== What is being asked ==
Where the word "from" occurs in a line, return that line.

== Recorded information ==
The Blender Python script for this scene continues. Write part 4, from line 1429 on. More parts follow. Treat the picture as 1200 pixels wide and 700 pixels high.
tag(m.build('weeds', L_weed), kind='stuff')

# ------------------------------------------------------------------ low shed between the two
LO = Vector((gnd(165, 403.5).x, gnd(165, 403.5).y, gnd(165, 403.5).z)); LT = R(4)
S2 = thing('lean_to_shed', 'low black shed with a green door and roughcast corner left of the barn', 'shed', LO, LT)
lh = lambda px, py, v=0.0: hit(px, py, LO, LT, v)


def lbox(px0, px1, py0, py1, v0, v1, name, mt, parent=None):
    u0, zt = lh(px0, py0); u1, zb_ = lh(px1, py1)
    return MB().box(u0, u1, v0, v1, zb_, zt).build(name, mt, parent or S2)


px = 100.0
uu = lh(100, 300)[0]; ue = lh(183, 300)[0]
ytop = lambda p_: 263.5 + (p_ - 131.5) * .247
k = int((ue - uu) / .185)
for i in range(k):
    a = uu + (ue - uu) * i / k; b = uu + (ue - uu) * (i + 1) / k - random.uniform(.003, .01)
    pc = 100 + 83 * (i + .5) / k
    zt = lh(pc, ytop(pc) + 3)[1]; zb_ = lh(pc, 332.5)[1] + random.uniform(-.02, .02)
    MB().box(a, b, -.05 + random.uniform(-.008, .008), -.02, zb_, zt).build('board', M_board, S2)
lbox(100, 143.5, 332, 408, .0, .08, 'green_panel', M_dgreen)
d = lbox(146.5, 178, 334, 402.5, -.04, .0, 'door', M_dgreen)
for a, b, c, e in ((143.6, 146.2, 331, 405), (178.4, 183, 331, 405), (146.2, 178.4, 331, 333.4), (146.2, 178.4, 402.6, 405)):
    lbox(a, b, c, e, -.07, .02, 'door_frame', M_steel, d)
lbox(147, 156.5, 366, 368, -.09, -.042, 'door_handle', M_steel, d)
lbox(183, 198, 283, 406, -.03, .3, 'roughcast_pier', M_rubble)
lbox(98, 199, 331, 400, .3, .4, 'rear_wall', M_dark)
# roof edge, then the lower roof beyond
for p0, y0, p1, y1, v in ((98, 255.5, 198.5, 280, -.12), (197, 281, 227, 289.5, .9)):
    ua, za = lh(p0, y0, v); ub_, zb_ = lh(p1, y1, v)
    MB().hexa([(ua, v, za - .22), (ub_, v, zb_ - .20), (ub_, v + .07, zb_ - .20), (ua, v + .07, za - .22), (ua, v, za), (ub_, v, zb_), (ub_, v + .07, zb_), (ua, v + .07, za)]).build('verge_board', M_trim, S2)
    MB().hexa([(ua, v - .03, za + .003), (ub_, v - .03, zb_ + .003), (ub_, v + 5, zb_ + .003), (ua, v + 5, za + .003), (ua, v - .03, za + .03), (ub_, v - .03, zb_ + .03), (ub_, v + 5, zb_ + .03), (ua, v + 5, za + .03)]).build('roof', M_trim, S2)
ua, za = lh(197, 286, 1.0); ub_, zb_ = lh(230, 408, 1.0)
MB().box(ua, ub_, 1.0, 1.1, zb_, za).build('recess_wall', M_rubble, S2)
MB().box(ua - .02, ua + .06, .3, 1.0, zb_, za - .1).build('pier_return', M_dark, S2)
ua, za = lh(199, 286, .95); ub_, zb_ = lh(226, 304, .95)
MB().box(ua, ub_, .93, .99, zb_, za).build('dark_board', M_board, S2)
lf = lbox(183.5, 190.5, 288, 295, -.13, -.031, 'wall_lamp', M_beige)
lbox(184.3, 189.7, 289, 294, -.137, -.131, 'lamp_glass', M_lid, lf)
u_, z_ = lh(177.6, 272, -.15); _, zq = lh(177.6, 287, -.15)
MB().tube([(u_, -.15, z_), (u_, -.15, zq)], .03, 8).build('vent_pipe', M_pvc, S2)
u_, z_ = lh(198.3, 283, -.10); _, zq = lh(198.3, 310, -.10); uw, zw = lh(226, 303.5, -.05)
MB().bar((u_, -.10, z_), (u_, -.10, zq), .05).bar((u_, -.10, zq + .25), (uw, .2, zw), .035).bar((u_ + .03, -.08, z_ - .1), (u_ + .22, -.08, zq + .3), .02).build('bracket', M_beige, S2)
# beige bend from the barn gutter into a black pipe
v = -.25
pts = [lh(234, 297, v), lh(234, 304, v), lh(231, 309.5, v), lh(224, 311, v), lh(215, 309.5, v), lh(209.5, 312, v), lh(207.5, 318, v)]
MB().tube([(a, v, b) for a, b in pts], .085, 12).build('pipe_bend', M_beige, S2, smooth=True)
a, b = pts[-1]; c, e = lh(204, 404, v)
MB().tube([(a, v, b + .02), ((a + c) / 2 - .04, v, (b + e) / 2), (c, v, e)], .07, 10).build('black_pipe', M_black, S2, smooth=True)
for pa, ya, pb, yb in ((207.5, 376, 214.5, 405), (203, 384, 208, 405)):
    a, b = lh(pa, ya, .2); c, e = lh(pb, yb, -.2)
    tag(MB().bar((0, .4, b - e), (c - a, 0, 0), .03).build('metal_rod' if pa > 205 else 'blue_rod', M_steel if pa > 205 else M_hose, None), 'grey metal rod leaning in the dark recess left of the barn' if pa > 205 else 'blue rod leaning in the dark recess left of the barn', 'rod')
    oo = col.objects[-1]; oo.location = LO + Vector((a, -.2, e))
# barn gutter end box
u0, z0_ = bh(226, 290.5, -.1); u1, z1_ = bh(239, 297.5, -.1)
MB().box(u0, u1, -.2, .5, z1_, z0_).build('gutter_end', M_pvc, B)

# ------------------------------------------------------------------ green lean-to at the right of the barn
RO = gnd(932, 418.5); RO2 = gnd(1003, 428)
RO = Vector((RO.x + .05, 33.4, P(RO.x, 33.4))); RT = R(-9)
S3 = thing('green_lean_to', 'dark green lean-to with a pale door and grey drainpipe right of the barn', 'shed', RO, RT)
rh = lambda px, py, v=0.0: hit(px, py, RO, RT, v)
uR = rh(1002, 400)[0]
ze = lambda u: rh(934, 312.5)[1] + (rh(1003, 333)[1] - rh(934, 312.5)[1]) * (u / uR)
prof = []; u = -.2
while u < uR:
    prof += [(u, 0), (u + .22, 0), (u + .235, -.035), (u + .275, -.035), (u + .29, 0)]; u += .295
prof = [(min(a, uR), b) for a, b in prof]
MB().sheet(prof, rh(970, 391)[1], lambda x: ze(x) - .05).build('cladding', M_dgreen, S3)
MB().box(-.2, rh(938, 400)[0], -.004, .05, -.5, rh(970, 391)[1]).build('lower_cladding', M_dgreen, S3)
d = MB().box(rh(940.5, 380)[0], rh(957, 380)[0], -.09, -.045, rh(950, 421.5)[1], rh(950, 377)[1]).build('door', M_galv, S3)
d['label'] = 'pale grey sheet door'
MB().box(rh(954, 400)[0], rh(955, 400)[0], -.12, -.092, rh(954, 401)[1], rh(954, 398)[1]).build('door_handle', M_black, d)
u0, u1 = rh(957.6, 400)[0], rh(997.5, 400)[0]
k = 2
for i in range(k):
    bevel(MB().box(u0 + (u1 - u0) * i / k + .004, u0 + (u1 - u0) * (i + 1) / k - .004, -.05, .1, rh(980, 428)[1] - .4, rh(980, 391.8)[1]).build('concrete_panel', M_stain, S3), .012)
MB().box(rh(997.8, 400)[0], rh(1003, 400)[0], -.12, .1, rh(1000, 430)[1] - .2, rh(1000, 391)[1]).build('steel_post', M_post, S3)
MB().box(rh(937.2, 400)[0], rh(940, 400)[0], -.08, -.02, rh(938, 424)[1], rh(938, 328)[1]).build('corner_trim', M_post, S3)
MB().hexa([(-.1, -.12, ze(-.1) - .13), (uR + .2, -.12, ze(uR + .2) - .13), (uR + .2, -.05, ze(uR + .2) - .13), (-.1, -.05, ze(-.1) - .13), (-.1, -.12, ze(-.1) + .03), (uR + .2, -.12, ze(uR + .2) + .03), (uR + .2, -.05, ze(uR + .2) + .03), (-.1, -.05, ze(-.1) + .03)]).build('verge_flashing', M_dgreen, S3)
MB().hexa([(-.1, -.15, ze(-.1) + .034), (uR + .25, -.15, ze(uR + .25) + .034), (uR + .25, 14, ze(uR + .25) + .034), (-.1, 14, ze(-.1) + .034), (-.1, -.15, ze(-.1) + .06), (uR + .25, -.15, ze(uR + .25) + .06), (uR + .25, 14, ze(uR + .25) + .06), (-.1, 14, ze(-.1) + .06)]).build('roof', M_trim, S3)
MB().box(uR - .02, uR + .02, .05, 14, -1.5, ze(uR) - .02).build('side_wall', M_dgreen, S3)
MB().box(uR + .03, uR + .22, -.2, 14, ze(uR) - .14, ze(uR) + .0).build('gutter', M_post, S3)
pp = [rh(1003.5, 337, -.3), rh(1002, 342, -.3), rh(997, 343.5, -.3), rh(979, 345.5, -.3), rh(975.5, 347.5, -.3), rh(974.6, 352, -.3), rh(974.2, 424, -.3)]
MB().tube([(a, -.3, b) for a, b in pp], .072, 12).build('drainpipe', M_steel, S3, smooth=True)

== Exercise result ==
The Blender Python script for this scene continues. Write part 4, from line 1429 on. More parts follow. Treat the picture as 1200 pixels wide and 700 pixels high.
# beige bend from the barn gutter into a black pipe